Short task:
Copy each line containing the word "Blender" from the records that follow, please.

Records shown:
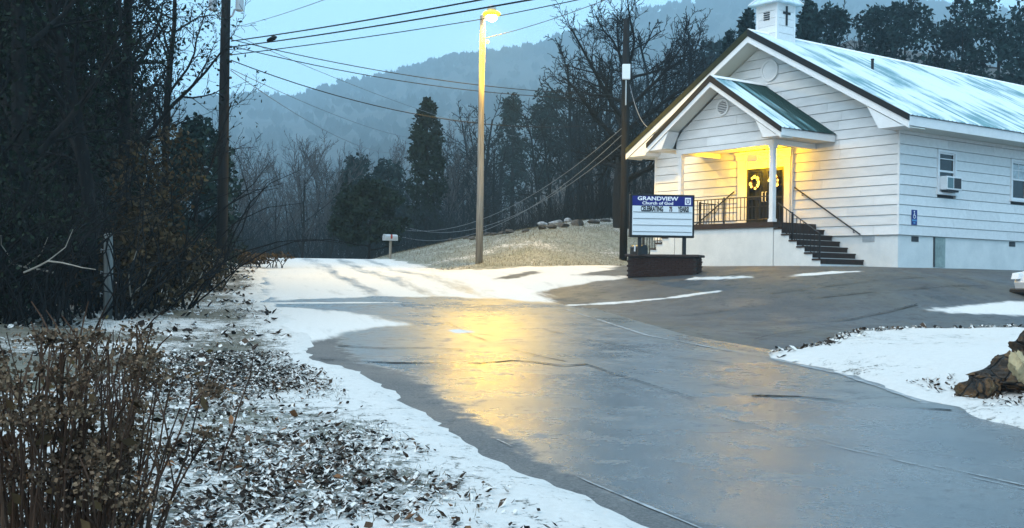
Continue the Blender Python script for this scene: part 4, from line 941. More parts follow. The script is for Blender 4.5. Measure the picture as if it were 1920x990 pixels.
--
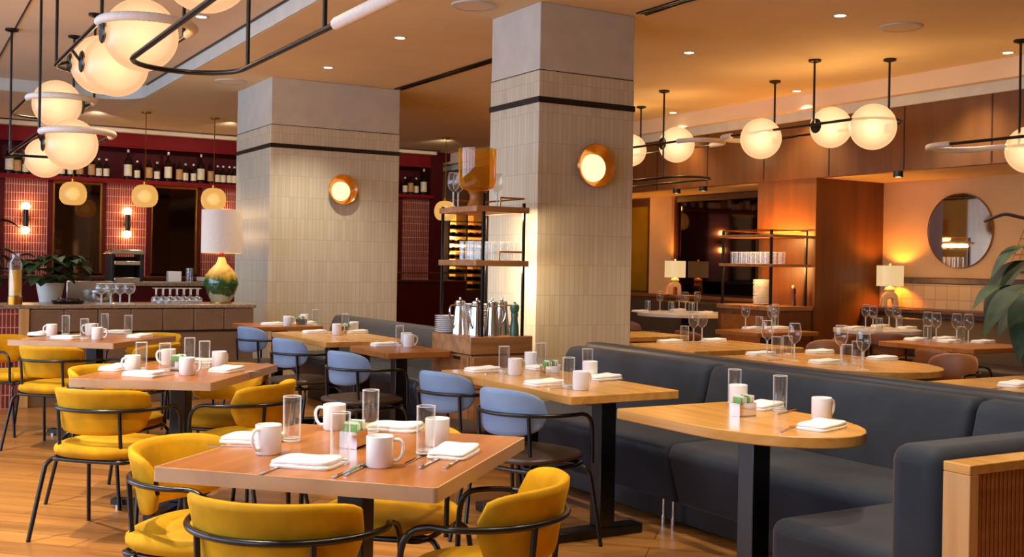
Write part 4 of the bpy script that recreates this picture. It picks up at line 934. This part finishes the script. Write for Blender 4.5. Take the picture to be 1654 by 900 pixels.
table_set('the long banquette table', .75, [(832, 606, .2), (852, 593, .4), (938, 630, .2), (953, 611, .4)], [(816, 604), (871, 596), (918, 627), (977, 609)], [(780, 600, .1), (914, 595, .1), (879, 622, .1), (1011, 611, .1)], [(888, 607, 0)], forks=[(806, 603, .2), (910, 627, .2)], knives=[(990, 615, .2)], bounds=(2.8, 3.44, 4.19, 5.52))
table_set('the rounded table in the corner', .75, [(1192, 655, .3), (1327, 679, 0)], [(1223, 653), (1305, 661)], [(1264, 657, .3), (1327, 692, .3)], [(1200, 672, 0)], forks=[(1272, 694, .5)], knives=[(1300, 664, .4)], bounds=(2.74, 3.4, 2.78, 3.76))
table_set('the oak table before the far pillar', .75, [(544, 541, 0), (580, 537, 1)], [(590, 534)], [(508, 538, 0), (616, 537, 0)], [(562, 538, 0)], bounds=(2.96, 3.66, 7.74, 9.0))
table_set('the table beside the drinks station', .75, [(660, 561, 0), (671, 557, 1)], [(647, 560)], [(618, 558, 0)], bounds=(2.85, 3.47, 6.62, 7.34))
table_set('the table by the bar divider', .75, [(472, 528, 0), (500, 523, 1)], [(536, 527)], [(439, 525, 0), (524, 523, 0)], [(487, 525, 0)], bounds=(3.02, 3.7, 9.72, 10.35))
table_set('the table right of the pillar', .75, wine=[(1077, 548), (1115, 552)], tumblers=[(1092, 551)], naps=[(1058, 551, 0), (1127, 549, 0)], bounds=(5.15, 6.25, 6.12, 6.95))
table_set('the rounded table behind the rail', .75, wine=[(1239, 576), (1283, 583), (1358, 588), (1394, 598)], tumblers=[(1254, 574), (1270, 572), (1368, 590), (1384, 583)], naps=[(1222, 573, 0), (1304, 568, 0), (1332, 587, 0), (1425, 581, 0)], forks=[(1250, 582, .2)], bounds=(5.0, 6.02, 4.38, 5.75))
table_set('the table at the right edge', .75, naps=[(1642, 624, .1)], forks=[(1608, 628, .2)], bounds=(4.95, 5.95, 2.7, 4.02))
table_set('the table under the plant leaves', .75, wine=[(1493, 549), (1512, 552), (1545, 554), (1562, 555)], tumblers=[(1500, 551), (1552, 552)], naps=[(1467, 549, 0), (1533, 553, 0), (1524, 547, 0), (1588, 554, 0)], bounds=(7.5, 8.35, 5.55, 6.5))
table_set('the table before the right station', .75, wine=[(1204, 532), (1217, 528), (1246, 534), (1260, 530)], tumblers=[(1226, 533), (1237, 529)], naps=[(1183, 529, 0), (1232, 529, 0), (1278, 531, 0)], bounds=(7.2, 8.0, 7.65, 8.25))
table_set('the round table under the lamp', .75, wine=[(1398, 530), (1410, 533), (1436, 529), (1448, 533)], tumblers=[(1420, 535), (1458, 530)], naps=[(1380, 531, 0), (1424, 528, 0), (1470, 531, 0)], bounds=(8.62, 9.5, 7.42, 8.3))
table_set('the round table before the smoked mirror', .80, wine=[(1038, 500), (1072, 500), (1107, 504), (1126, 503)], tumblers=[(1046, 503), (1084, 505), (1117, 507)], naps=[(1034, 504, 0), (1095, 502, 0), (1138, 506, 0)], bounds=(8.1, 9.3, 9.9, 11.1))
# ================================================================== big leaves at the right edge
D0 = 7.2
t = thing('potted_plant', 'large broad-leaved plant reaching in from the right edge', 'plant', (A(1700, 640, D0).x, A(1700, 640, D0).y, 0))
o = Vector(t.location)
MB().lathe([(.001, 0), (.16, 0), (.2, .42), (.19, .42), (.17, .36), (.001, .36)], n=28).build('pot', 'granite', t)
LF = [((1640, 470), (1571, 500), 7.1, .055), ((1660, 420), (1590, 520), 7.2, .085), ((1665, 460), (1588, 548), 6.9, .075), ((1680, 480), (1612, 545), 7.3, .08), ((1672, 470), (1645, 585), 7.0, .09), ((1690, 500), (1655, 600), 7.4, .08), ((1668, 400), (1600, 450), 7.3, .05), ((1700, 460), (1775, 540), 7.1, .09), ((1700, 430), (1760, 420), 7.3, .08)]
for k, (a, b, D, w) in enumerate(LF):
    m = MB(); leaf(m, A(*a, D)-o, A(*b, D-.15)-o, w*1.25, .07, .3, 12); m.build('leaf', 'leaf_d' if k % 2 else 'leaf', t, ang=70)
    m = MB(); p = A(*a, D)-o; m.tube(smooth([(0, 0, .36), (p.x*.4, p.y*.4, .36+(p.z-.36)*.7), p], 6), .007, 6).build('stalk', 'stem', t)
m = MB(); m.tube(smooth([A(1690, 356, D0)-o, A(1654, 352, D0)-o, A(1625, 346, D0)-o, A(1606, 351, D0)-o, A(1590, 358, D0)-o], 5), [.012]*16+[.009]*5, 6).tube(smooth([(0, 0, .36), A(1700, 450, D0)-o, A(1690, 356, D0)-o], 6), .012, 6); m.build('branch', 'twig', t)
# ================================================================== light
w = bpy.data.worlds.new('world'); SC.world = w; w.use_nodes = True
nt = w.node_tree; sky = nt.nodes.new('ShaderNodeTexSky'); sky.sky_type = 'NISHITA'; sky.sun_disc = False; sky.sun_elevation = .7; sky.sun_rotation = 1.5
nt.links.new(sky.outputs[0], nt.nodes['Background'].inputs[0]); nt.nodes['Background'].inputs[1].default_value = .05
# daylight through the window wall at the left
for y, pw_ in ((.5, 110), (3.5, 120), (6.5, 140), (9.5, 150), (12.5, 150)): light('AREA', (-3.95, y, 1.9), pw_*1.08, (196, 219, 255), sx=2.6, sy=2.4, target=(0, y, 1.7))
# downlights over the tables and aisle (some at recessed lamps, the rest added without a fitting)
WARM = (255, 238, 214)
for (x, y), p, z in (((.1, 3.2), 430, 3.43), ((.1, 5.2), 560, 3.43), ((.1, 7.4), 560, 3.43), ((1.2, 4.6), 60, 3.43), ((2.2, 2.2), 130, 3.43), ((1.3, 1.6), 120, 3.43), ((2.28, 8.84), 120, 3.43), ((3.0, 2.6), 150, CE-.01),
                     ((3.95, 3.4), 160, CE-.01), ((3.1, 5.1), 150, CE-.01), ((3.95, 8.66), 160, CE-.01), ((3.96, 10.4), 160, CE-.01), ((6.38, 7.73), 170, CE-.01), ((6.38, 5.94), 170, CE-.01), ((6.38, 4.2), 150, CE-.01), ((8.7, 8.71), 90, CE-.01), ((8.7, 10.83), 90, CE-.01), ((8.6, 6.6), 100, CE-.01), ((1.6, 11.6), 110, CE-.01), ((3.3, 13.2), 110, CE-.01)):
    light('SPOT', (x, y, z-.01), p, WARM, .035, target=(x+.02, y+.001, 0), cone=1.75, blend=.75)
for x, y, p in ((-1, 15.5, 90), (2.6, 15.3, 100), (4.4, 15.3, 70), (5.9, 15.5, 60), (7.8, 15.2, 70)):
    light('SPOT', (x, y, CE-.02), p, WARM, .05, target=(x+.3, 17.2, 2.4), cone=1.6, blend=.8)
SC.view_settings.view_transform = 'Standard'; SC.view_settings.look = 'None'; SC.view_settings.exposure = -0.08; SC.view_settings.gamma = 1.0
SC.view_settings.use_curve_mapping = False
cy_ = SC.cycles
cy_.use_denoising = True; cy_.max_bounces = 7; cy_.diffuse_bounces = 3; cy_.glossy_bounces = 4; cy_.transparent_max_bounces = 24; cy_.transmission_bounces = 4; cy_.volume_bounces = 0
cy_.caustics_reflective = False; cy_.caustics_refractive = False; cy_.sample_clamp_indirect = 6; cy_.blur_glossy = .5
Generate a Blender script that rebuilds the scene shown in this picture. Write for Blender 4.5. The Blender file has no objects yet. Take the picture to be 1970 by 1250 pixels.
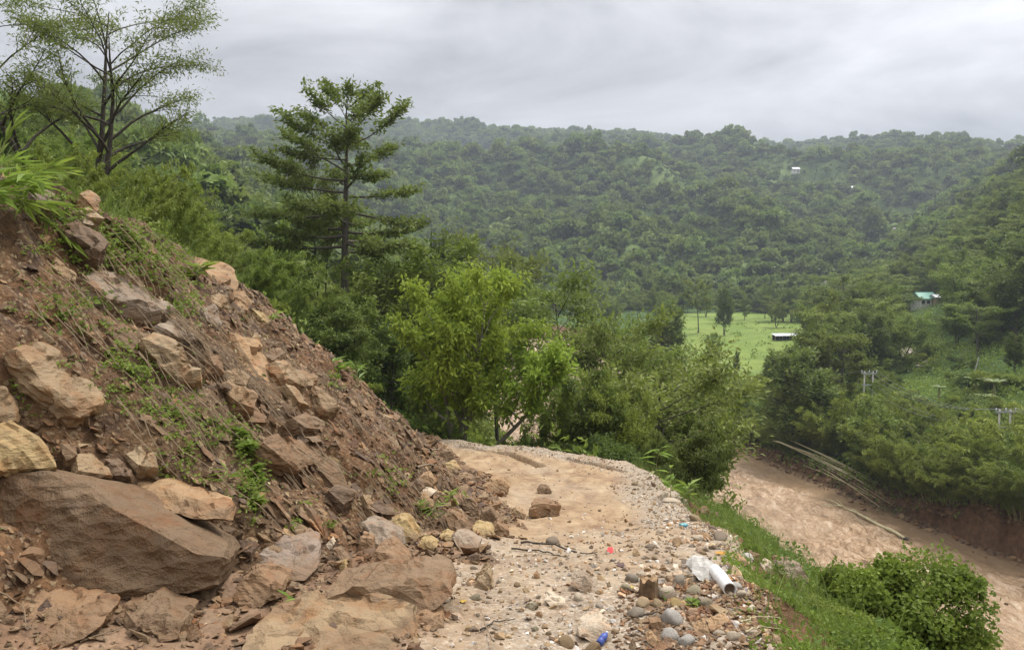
---
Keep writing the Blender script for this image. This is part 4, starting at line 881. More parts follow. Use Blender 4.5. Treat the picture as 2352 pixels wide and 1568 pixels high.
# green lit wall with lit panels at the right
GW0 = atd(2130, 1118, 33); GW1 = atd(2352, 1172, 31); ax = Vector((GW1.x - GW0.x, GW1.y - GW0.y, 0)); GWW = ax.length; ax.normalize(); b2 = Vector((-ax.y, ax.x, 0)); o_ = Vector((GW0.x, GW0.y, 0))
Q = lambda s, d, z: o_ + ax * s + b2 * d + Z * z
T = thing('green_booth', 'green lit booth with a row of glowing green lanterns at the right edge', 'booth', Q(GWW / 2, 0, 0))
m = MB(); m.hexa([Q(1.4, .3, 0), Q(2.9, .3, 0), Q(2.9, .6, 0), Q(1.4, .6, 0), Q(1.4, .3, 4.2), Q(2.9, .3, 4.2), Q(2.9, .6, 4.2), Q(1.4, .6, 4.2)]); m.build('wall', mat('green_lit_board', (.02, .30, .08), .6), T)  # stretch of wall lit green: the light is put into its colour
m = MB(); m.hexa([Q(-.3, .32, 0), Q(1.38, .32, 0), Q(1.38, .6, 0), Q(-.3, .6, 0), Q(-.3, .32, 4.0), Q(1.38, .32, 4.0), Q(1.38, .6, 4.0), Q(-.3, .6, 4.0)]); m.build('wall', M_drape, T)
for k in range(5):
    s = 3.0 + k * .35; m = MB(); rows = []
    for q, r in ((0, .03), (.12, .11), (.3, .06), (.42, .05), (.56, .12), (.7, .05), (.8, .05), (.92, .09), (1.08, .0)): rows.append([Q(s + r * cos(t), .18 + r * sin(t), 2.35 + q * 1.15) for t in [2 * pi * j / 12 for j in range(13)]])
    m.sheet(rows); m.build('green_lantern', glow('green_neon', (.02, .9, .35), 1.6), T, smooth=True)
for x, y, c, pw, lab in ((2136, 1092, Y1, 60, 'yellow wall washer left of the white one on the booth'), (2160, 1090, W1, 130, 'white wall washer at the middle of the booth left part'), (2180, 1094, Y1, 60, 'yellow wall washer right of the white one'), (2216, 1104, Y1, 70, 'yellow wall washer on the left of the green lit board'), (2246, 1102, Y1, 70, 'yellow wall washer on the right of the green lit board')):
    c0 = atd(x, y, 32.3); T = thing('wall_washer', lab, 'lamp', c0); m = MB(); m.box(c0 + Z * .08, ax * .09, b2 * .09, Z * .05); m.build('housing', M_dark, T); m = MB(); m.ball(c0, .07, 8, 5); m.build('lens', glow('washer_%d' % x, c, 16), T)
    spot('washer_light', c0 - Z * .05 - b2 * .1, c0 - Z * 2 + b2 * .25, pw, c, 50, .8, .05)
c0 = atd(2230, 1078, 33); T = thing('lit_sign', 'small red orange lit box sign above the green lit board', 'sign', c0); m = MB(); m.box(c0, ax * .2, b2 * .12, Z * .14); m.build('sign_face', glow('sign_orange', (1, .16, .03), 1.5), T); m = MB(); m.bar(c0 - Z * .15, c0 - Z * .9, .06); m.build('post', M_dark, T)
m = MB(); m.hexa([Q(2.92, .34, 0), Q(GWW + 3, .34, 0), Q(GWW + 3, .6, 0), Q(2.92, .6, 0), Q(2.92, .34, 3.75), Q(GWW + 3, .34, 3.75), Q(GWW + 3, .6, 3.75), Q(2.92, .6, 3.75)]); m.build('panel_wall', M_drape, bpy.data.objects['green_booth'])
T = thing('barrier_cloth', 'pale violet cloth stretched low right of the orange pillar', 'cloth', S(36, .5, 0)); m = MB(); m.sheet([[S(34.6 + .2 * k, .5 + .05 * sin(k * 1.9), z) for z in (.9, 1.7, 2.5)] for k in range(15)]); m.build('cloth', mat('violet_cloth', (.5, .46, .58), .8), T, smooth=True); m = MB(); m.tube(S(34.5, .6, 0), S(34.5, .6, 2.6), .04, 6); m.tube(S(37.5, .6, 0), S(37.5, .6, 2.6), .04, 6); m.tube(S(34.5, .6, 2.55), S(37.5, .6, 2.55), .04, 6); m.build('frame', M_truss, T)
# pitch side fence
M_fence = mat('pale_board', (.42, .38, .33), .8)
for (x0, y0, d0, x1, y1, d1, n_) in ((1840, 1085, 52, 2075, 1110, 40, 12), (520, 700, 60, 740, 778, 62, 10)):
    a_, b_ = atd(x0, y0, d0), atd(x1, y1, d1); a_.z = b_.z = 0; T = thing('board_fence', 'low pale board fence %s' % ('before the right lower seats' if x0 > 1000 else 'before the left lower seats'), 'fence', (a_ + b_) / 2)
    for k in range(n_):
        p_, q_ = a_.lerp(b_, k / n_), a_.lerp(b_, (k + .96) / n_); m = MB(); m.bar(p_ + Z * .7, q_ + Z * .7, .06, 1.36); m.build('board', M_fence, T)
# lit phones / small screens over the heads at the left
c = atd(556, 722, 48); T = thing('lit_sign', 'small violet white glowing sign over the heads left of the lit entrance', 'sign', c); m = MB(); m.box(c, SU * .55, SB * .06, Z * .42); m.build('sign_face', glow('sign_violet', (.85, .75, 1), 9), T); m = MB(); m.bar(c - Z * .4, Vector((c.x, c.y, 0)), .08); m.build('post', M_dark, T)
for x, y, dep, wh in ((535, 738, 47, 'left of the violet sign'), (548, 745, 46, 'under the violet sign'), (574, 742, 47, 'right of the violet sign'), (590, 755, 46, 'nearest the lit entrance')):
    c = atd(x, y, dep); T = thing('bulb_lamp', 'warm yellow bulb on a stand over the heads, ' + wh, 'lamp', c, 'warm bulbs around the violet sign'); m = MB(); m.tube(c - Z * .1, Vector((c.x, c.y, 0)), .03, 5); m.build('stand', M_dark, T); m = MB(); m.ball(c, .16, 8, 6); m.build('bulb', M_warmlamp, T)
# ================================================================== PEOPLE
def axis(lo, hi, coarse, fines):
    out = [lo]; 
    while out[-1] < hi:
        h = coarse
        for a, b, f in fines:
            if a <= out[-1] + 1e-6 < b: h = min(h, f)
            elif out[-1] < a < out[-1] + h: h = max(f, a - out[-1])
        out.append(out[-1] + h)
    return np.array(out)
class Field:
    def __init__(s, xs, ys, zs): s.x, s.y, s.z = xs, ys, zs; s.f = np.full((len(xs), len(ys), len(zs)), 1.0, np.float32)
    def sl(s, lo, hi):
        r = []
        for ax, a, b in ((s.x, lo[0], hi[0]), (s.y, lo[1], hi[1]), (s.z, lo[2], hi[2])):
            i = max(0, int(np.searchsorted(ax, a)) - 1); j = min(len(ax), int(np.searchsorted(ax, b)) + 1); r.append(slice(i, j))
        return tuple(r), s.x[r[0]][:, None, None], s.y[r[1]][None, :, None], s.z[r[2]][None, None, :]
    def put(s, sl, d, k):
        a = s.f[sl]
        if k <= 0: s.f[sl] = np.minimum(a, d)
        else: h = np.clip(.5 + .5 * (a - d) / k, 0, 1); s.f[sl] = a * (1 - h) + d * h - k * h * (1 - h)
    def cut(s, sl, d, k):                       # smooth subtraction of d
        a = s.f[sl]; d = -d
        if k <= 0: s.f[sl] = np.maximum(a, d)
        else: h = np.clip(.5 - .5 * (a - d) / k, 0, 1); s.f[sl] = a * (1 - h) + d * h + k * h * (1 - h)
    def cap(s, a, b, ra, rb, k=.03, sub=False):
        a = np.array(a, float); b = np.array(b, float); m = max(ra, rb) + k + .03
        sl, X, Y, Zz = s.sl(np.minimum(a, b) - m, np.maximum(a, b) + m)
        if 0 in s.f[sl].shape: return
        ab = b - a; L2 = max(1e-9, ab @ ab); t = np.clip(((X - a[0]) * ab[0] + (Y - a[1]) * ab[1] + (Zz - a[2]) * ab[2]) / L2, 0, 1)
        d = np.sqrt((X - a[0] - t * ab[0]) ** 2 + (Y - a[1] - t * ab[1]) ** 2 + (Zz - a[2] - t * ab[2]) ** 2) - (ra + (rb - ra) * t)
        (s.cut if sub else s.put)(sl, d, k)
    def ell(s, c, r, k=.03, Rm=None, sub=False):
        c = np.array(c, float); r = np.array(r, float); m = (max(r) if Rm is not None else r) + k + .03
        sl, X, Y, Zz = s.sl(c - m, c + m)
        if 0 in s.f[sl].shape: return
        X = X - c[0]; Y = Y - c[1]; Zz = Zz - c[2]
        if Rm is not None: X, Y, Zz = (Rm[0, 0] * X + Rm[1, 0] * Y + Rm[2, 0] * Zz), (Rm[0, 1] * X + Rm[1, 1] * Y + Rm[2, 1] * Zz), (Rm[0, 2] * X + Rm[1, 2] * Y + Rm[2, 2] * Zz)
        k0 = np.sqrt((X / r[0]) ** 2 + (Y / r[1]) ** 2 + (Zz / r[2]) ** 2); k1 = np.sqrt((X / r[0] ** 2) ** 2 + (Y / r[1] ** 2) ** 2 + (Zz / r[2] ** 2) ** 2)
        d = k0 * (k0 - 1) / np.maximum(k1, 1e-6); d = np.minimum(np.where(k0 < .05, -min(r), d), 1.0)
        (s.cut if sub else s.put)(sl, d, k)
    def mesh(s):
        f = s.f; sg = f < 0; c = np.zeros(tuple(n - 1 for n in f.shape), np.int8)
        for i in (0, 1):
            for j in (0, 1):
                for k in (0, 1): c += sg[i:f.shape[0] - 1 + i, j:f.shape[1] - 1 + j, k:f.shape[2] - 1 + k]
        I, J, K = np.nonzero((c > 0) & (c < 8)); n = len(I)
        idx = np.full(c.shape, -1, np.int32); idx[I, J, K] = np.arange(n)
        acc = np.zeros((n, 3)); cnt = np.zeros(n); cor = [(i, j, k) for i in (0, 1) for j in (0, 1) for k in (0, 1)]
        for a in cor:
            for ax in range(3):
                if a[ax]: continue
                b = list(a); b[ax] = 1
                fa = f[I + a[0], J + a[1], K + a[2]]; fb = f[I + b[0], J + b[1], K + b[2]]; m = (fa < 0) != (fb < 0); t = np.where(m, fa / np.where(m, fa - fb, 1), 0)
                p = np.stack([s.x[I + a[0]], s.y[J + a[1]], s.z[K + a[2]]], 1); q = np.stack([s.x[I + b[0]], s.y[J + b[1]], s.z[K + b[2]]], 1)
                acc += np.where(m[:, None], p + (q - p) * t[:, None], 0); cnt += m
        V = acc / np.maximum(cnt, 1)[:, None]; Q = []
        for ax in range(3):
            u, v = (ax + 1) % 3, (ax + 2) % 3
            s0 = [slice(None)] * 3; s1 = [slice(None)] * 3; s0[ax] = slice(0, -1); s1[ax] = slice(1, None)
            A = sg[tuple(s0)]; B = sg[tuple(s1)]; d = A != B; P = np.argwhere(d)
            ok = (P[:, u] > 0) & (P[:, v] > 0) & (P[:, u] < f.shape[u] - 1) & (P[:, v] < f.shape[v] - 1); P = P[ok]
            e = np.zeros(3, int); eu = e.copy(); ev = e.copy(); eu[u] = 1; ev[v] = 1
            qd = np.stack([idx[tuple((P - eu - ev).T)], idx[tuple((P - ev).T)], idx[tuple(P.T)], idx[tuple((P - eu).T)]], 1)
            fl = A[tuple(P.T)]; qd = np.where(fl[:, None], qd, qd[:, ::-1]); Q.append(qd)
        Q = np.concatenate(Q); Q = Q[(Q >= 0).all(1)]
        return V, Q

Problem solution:
Continue the Blender Python script for this scene: part 4, from line 941. More parts follow. The script is for Blender 4.5. Measure the picture as if it were 1920x990 pixels.
Write part 4 of the bpy script that recreates this picture. It picks up at line 934. This part finishes the script. Write for Blender 4.5. Take the picture to be 1654 by 900 pixels.
Generate a Blender script that rebuilds the scene shown in this picture. Write for Blender 4.5. The Blender file has no objects yet. Take the picture to be 1970 by 1250 pixels.
Keep writing the Blender script for this image. This is part 4, starting at line 881. More parts follow. Use Blender 4.5. Treat the picture as 2352 pixels wide and 1568 pixels high.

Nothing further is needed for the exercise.